## start

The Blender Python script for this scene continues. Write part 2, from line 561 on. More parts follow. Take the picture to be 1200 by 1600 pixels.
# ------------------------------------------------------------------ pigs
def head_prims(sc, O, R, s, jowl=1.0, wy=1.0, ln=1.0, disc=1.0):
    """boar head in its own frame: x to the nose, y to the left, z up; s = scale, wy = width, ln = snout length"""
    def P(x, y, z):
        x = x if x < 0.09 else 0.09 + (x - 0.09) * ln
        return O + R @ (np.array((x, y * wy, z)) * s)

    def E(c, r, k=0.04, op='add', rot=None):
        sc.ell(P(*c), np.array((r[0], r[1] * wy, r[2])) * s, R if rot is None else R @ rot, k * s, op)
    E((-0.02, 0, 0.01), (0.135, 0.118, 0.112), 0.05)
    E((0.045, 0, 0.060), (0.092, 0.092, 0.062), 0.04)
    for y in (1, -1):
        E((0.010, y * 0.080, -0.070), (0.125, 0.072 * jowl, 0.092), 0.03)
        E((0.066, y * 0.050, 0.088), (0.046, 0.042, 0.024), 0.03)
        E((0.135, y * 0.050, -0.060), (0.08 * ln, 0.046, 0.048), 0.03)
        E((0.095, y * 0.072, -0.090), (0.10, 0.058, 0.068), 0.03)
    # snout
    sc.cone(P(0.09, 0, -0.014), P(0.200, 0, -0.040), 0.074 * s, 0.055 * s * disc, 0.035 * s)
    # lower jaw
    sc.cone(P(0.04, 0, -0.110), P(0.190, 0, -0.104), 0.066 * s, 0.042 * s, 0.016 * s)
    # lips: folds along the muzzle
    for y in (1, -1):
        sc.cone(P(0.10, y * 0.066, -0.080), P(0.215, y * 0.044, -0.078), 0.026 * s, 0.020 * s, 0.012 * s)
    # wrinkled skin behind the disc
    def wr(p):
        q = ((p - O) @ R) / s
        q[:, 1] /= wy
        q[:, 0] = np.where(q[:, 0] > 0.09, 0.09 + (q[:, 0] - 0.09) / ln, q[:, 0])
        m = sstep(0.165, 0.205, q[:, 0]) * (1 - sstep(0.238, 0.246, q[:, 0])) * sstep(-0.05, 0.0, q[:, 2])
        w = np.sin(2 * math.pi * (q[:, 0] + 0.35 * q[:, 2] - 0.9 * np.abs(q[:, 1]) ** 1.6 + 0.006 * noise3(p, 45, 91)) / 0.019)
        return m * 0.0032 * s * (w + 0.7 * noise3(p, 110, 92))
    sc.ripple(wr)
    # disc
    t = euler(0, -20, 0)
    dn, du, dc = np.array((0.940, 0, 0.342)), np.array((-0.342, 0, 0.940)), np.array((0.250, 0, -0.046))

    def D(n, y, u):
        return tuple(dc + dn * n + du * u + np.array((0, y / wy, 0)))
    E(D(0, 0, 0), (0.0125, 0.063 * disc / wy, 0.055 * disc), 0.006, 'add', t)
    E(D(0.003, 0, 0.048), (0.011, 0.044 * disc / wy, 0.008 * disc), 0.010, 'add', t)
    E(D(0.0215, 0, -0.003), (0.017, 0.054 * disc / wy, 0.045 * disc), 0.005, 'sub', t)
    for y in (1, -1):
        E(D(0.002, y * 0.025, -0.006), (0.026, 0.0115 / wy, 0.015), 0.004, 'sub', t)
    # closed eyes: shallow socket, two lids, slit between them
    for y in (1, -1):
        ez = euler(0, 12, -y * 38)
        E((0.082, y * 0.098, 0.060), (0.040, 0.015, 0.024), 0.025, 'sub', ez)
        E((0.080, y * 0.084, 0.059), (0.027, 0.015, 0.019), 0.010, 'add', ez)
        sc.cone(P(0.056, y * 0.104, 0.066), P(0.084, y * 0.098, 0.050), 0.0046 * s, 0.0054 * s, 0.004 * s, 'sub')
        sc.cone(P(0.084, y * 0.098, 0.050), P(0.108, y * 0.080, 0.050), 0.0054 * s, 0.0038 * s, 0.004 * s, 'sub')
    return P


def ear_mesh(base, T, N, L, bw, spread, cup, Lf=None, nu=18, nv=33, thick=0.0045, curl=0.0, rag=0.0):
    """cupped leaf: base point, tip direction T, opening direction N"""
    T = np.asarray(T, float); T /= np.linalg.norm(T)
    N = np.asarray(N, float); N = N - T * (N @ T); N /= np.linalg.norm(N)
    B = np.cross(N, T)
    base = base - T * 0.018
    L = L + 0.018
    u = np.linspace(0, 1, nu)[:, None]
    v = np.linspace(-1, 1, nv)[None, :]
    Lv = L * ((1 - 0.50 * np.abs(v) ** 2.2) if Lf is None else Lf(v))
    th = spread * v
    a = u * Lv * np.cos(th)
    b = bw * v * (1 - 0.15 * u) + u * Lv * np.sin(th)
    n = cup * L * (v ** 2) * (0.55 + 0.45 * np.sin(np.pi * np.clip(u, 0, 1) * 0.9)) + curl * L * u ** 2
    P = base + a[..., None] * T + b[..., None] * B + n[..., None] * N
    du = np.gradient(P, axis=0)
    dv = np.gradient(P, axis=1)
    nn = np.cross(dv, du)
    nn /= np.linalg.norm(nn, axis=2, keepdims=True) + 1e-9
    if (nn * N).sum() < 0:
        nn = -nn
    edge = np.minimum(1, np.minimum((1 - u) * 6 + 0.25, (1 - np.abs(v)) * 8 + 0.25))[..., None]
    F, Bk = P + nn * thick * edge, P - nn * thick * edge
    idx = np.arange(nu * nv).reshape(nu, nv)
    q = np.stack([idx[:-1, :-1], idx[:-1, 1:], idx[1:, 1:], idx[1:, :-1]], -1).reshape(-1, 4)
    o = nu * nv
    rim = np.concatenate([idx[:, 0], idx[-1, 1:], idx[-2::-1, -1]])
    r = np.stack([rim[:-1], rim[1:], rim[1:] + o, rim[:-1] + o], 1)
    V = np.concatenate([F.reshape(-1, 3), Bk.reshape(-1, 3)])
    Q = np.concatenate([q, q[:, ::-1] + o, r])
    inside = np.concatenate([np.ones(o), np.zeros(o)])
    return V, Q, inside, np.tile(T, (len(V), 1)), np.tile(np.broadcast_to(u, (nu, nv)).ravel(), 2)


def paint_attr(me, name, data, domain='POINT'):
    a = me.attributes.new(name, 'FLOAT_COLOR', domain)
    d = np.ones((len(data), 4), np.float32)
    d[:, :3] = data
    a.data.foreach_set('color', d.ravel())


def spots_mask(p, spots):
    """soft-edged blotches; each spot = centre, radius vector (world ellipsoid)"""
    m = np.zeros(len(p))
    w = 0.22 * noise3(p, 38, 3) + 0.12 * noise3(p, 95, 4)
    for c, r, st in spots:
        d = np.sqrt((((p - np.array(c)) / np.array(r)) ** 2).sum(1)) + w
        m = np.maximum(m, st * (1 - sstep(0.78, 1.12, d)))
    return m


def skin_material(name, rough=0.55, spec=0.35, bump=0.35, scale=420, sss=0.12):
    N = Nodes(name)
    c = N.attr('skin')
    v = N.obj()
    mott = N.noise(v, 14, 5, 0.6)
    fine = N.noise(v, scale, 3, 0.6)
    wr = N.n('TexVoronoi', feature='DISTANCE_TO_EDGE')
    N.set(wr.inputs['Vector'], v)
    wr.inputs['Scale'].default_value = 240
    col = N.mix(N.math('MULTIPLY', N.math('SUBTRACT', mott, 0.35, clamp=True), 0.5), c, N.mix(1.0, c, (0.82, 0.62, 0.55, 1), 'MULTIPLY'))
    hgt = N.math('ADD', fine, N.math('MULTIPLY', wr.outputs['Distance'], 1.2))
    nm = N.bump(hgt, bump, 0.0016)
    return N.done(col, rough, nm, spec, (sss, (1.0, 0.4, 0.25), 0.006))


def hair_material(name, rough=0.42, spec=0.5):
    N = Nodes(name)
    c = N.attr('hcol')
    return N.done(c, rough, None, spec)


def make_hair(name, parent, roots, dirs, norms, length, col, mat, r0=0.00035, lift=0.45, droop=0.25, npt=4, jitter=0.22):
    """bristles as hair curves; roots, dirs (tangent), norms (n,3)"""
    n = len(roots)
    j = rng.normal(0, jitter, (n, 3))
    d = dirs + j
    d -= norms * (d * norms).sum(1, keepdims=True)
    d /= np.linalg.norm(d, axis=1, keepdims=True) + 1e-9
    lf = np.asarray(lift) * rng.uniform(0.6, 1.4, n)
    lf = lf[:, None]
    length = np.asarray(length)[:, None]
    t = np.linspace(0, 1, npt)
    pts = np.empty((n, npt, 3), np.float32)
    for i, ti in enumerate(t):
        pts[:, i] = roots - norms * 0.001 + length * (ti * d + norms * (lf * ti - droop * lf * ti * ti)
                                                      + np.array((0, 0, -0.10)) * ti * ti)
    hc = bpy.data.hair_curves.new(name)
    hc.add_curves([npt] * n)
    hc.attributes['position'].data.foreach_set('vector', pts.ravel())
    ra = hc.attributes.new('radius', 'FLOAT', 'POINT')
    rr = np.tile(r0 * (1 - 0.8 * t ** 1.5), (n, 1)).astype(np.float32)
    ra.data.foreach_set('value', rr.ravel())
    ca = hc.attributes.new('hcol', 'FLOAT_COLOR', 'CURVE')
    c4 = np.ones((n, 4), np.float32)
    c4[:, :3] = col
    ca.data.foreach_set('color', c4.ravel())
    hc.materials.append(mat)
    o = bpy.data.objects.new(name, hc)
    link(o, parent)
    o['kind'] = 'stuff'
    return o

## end

Give back the listing exactly, please, from its first line to the line containing "return O + R", inclusive, and nothing past that line.

EXERCISE RESULT ▸
The Blender Python script for this scene continues. Write part 2, from line 561 on. More parts follow. Take the picture to be 1200 by 1600 pixels.
# ------------------------------------------------------------------ pigs
def head_prims(sc, O, R, s, jowl=1.0, wy=1.0, ln=1.0, disc=1.0):
    """boar head in its own frame: x to the nose, y to the left, z up; s = scale, wy = width, ln = snout length"""
    def P(x, y, z):
        x = x if x < 0.09 else 0.09 + (x - 0.09) * ln
        return O + R @ (np.array((x, y * wy, z)) * s)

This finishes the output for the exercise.